The Java properties file is a simple, line-oriented configuration format read and written by the java.util.Properties class. The official Oracle documentation describes Properties as “a persistent set of properties” where “each key and its corresponding value in the property list is a string.” Files conventionally use the “.properties” extension and consist of key/value pairs, one per logical line, making them a staple for application settings, internationalization message bundles, and build configuration across the Java ecosystem.
The format’s parsing rules are precisely specified, which is what distinguishes it from the informal INI family. According to the documentation, blank lines are ignored and a line whose first non-whitespace character is ”#” or ”!” is a comment. A key/value pair separates the key from the value with ”=”, ”:”, or whitespace; the key runs from the first non-whitespace character up to the first unescaped separator, and the remainder of the line is the value, which may be empty.

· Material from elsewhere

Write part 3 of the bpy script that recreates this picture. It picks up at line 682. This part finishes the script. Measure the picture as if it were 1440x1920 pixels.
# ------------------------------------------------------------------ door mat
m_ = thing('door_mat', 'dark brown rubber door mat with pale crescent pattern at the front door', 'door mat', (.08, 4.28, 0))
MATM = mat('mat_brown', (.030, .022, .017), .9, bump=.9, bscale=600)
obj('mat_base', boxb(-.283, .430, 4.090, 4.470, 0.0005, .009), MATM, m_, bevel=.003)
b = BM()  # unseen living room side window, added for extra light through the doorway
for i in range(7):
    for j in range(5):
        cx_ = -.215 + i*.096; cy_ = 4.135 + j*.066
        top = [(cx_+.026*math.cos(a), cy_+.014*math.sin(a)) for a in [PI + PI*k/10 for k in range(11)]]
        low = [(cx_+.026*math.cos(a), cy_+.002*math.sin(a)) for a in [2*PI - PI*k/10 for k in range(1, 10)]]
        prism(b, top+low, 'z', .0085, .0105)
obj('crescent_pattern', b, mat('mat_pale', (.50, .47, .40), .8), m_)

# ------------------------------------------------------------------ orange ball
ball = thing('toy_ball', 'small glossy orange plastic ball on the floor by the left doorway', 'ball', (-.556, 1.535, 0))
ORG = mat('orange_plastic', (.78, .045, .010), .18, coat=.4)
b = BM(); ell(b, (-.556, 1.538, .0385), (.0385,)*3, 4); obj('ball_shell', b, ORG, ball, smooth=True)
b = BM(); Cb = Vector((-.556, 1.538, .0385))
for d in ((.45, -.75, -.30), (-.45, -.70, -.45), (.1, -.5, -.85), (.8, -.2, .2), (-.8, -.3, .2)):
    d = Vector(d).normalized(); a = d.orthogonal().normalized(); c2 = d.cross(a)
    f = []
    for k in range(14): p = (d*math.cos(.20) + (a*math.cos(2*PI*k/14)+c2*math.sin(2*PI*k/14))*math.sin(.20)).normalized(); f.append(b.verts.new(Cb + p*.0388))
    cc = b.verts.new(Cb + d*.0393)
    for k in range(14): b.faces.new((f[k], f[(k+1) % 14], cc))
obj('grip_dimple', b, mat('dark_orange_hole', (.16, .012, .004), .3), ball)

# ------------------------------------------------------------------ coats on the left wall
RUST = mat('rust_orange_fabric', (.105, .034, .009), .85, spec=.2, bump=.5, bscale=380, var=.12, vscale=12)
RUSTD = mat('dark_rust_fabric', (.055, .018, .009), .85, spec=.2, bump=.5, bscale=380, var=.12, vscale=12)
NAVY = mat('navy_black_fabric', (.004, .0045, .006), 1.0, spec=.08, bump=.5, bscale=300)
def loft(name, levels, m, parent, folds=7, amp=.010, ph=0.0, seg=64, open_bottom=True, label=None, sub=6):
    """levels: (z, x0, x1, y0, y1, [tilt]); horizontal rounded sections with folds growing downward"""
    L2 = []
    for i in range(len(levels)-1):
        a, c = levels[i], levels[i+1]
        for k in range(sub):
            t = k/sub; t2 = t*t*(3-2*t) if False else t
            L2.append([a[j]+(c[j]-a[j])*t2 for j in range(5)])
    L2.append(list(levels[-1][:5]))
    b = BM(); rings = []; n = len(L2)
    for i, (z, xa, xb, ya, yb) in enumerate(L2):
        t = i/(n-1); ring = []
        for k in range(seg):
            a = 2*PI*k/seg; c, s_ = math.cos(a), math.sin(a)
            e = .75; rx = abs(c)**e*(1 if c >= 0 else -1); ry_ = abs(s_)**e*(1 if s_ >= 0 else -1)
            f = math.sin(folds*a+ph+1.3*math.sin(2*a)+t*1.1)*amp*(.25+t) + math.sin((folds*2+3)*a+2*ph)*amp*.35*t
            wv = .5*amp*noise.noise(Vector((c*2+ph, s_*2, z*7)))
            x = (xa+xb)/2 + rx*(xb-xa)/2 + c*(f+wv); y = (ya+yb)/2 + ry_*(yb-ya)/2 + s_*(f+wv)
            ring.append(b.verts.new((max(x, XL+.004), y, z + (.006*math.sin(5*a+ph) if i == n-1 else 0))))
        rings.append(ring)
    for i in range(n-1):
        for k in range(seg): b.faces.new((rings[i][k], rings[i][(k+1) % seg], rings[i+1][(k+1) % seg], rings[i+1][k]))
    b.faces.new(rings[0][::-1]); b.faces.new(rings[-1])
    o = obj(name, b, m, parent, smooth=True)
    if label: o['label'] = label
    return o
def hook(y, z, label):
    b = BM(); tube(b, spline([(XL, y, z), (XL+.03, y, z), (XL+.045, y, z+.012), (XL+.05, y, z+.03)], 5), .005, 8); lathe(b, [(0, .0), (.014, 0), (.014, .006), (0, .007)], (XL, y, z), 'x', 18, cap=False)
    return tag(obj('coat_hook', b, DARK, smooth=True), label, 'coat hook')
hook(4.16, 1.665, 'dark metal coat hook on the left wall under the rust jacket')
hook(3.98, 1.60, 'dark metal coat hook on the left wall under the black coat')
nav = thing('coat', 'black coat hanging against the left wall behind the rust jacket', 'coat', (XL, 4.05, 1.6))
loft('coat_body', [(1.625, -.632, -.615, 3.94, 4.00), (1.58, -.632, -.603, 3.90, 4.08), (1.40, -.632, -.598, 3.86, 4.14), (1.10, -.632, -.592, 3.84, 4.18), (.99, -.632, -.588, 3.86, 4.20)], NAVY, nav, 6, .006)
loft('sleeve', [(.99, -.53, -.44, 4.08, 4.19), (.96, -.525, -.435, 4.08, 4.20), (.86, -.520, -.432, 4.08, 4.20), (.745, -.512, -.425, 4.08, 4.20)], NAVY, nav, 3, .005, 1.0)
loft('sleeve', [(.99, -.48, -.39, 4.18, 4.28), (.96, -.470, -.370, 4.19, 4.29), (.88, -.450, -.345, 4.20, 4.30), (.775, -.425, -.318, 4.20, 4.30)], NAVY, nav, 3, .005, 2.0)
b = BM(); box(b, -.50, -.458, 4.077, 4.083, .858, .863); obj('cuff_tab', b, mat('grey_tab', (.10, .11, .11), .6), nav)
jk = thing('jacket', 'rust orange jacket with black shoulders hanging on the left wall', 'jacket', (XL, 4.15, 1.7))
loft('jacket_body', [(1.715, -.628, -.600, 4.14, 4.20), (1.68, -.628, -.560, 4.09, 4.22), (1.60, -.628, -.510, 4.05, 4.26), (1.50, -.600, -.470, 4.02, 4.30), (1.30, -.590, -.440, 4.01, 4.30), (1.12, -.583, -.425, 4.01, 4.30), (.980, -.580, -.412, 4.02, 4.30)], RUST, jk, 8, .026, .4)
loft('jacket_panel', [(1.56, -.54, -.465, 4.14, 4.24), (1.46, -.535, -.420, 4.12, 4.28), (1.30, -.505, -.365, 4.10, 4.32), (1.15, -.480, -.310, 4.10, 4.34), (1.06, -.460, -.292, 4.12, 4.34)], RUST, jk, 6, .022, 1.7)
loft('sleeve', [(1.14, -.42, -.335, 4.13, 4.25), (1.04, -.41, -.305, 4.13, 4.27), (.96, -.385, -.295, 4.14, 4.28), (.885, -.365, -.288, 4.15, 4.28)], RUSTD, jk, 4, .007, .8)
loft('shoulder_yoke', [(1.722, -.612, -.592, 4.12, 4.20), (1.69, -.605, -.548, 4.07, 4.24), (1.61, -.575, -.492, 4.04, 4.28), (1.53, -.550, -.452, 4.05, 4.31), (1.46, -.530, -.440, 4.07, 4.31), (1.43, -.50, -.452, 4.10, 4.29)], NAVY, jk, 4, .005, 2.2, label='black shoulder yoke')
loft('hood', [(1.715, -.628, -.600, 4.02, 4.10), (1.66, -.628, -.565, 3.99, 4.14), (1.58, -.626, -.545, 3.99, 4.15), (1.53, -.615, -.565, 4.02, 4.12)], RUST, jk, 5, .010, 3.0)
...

A defining feature is line continuation through backslash escaping. A logical line can span several natural lines when each is ended with a backslash, in which case the line terminator and any leading whitespace on the following line are discarded rather than replaced with a space. The documentation notes that an odd number of trailing backslashes continues the line while an even number encodes literal backslashes, a detail that trips up hand-written files.
Escaping rules borrow from Java string literals but with deliberate differences. The format recognizes “\t”, “\n”, “\r”, ”\”, and “\uXXXX” Unicode escapes, and allows separator and comment characters to be made literal with a backslash, as in ”:” or ”=”. Unlike Java strings, it does not recognize octal escapes, treats “\b” as a literal “b”, and silently drops a backslash before any other character. These rules give the format unambiguous handling of special characters at the cost of some surprising edge cases.
Encoding is the format’s most famous historical wrinkle. The byte-stream load and store methods use ISO-8859-1 (Latin-1) encoding, so any character outside Latin-1, including most accented and non-Western text, must be written as a “\uXXXX” escape. This meant developers traditionally ran the native2ascii tool to convert UTF-8 source into escaped property files. Newer character-stream methods that accept a Reader or Writer, together with an XML-based properties format that defaults to UTF-8, relieved much of that burden.
In the broader landscape of configuration formats, the properties file occupies the same niche as the INI file but with a written specification and rigorous escaping. It is flatter than TOML or YAML, offering no native nesting or rich types, only flat string keys and values, yet that simplicity, combined with deep integration into the Java platform and frameworks like Spring, has kept it in continuous use for decades.